- **Stated problem**
Copy the data that follows, character for character, minus the pictures.

Rows from a 3D scene dataset
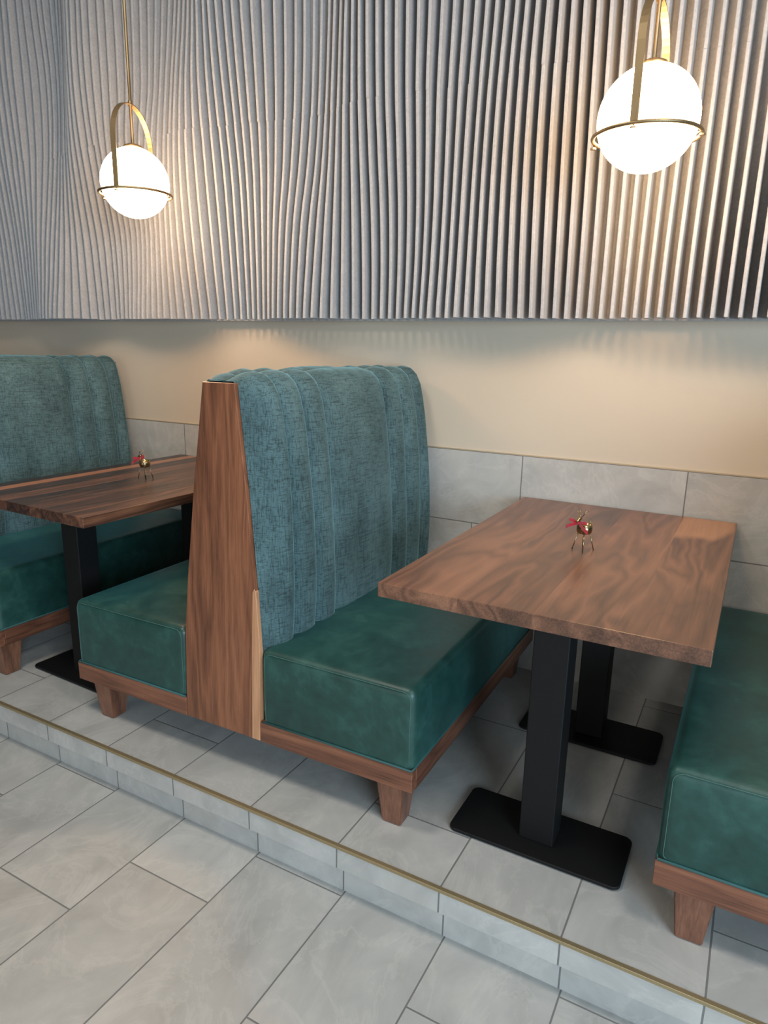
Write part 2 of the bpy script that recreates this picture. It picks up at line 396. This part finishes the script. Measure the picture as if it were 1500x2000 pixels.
# ------------------------------------------------------------------ acoustic fin wall
FZ = [1.41, 1.6, 1.8, 2.0, 2.2, 2.4, 2.6, 2.8, 3.06]
FIN = 'īİœűźſƀƁƁīįœŰźſƀƁƁīįŒŰźſƀƁƁīįőůźſƀƁƁĪįŐŮźſƀƁƁĪįŐŮŹžƀƀƀĩįŏŬŷżŽžžĩİŐŪŴŷŸŹŹĬĴőŨŮůŰŰŰĳļœŤŦŤŤŤŤľņŖşŝŘŖŖŖŋŒŘśŕŋňňŇŖśśŖŌĿĻĺĹŝŠśőńĴįĭĭšŠŘŌĽīĥĤģšśőńĵĦĠĞĞŜŒņĹĭģğĞĞŔŅķīĤĢĢġġňĶħĝěģĦĦħļĨęĒĖĥĬĭĮığĒĎėĬĵķĸĩĚđĒĞĶŁńŅģęĕęĩłŏŒœğĚěģĳōŚŞşĝĝĢĬĽŕŢŦŧĚġĪĶŇŞūŮůěħĲĽŋşūŮůĠĮĺłŋŜŦũũĦĶłŇŉŕŝşşĮĿŉŉņōŒœœĻŊŐŉĽĿŁłłņœŕňķĳıııőŚŘŇĲĪĦĥĤŚŠŚńĬġĜĚęšŤŚłĩĞĘĖĖťťřŀĩĞęėĖťŢŕľĩĠĜěěşŚŏĽĬħĥĥĤŏŌņļĵĴĶķķĸĺļĽľŃŋōŎġĪĶŃōŘŢŦŧēģĸőŢůźžſĉĞĺŜųƂƌƐƑĈĝĺţžƍƕƙƚđĠĻŦƂƑƖƙƚĚħľťƀƎƒƔƕĢĭŁţŹƄƈƊƋĬĶņŢŰŷŸŹŹĺłŎşŧŨťŤŤŊŏŖŞŞŘŐŌŋŚŜŞŞŖŉĻĴĲŨŨťŠőľĬģĠŵűūšōĵĢėēſŸůŢŊİĜĐČƃźŮŠŇĭĚďċƂŶŨŘŁīĞĕēżŭŝŋĸĩĥĢġųšŎĽĮĦĬİıţŏļĭĤĦĶŁńœĿĬğĞĩŁŒŘņĳĢęĞıōţŪľĭĠĜħľŜųŻĵĪĢģİŉŦŽƅĭĨĦĨķőŭƃƋĨĩīīĺŘűƅƌĦĭĲĭĺŜűƁƇħĲĹįĺŜŬŸŽĪĹłĲĸŘťŮűİŁŋĶĵőśŠŢĸŉőĹĲňŏőœŃőŗļįļŁłŃŎřŜĿĬıĴĶķŘşŞŁĪĨĩĬĭŠŢŞłĩğĞģĤťŤŞŁħĘĖĜĞťŢŚľģēĒěĞŤŞŔĸğēĕğģŜŖŌĵġěĞħĬŋňŃĳħĨįĹĿĲĶĸĳıĹńőřĚĦĲĸŀŎŜũŲĉĝĲłŒţŰŻƂþĘĲŌŢŴſƃƇüėĳŒŭƁƉƅƃāĚĵŕŲƆƋƁźĊğķŗŴƅƈżųĔĦĺŕůŽſŴŬġĮļőťŮŰũŤİĸłŎŚŝŝŜśľńŊŏőōŊŌŎŌŏŒŐŋłĽŁŅřřŘŐņĽĸĽłŤšŝőŃĻĸĽłŬŧŠŒłĺĸĽłůŨŠőłĺĸļłŭťŝŐłĺĸļłŦšŜŐłĻĸļłŠŞśŐłĻĸļłŞŝśőłĻĸļŁŞŝśőŃĻĸĻŁ'
FIN = [[ord(FIN[i*9+k])-200 for k in range(9)] for i in range(100)]
def fin_y(i, z):
    row = FIN[i]
    if z <= FZ[0]: return 1.0+row[0]/1000
    for k in range(8):
        if z <= FZ[k+1]:
            h = FZ[k+1]-FZ[k]; t = (z-FZ[k])/h
            p0 = row[max(k-1, 0)]; p1 = row[k]; p2 = row[k+1]; p3 = row[min(k+2, 8)]
            v = 0.5*((2*p1)+(-p0+p2)*t+(2*p0-5*p1+4*p2-p3)*t*t+(-p0+3*p1-3*p2+p3)*t**3)
            return 1.0+v/1000
    return 1.0+row[8]/1000
ROOT = 1.236
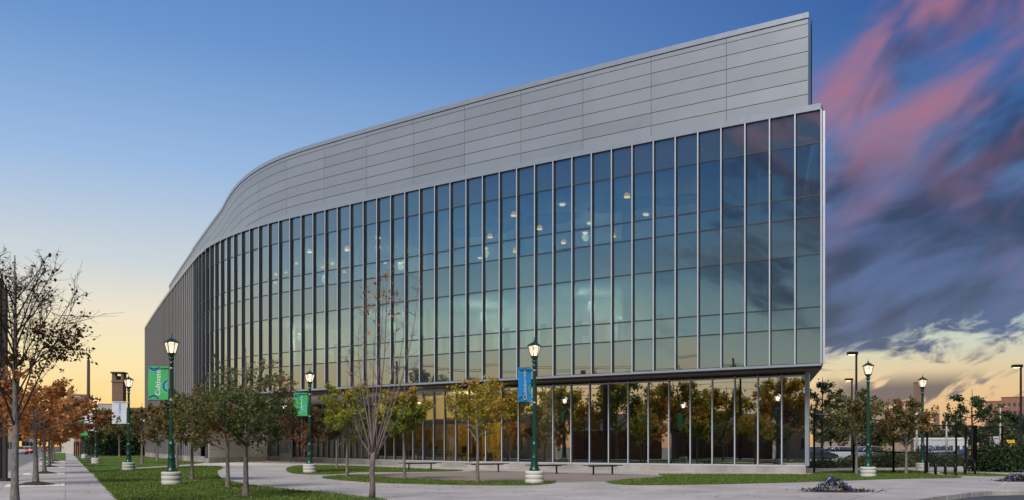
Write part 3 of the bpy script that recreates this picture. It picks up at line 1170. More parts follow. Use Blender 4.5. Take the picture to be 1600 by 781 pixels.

- **Solution for this exercise**
Write part 2 of the bpy script that recreates this picture. It picks up at line 396. This part finishes the script. Measure the picture as if it were 1500x2000 pixels.
# ------------------------------------------------------------------ acoustic fin wall
FZ = [1.41, 1.6, 1.8, 2.0, 2.2, 2.4, 2.6, 2.8, 3.06]
FIN = 'īİœűźſƀƁƁīįœŰźſƀƁƁīįŒŰźſƀƁƁīįőůźſƀƁƁĪįŐŮźſƀƁƁĪįŐŮŹžƀƀƀĩįŏŬŷżŽžžĩİŐŪŴŷŸŹŹĬĴőŨŮůŰŰŰĳļœŤŦŤŤŤŤľņŖşŝŘŖŖŖŋŒŘśŕŋňňŇŖśśŖŌĿĻĺĹŝŠśőńĴįĭĭšŠŘŌĽīĥĤģšśőńĵĦĠĞĞŜŒņĹĭģğĞĞŔŅķīĤĢĢġġňĶħĝěģĦĦħļĨęĒĖĥĬĭĮığĒĎėĬĵķĸĩĚđĒĞĶŁńŅģęĕęĩłŏŒœğĚěģĳōŚŞşĝĝĢĬĽŕŢŦŧĚġĪĶŇŞūŮůěħĲĽŋşūŮůĠĮĺłŋŜŦũũĦĶłŇŉŕŝşşĮĿŉŉņōŒœœĻŊŐŉĽĿŁłłņœŕňķĳıııőŚŘŇĲĪĦĥĤŚŠŚńĬġĜĚęšŤŚłĩĞĘĖĖťťřŀĩĞęėĖťŢŕľĩĠĜěěşŚŏĽĬħĥĥĤŏŌņļĵĴĶķķĸĺļĽľŃŋōŎġĪĶŃōŘŢŦŧēģĸőŢůźžſĉĞĺŜųƂƌƐƑĈĝĺţžƍƕƙƚđĠĻŦƂƑƖƙƚĚħľťƀƎƒƔƕĢĭŁţŹƄƈƊƋĬĶņŢŰŷŸŹŹĺłŎşŧŨťŤŤŊŏŖŞŞŘŐŌŋŚŜŞŞŖŉĻĴĲŨŨťŠőľĬģĠŵűūšōĵĢėēſŸůŢŊİĜĐČƃźŮŠŇĭĚďċƂŶŨŘŁīĞĕēżŭŝŋĸĩĥĢġųšŎĽĮĦĬİıţŏļĭĤĦĶŁńœĿĬğĞĩŁŒŘņĳĢęĞıōţŪľĭĠĜħľŜųŻĵĪĢģİŉŦŽƅĭĨĦĨķőŭƃƋĨĩīīĺŘűƅƌĦĭĲĭĺŜűƁƇħĲĹįĺŜŬŸŽĪĹłĲĸŘťŮűİŁŋĶĵőśŠŢĸŉőĹĲňŏőœŃőŗļįļŁłŃŎřŜĿĬıĴĶķŘşŞŁĪĨĩĬĭŠŢŞłĩğĞģĤťŤŞŁħĘĖĜĞťŢŚľģēĒěĞŤŞŔĸğēĕğģŜŖŌĵġěĞħĬŋňŃĳħĨįĹĿĲĶĸĳıĹńőřĚĦĲĸŀŎŜũŲĉĝĲłŒţŰŻƂþĘĲŌŢŴſƃƇüėĳŒŭƁƉƅƃāĚĵŕŲƆƋƁźĊğķŗŴƅƈżųĔĦĺŕůŽſŴŬġĮļőťŮŰũŤİĸłŎŚŝŝŜśľńŊŏőōŊŌŎŌŏŒŐŋłĽŁŅřřŘŐņĽĸĽłŤšŝőŃĻĸĽłŬŧŠŒłĺĸĽłůŨŠőłĺĸļłŭťŝŐłĺĸļłŦšŜŐłĻĸļłŠŞśŐłĻĸļłŞŝśőłĻĸļŁŞŝśőŃĻĸĻŁ'
FIN = [[ord(FIN[i*9+k])-200 for k in range(9)] for i in range(100)]
def fin_y(i, z):
    row = FIN[i]
    if z <= FZ[0]: return 1.0+row[0]/1000
    for k in range(8):
        if z <= FZ[k+1]:
            h = FZ[k+1]-FZ[k]; t = (z-FZ[k])/h
            p0 = row[max(k-1, 0)]; p1 = row[k]; p2 = row[k+1]; p3 = row[min(k+2, 8)]
            v = 0.5*((2*p1)+(-p0+p2)*t+(2*p0-5*p1+4*p2-p3)*t*t+(-p0+3*p1-3*p2+p3)*t**3)
            return 1.0+v/1000
    return 1.0+row[8]/1000
ROOT = 1.236
Write part 3 of the bpy script that recreates this picture. It picks up at line 1170. More parts follow. Use Blender 4.5. Take the picture to be 1600 by 781 pixels.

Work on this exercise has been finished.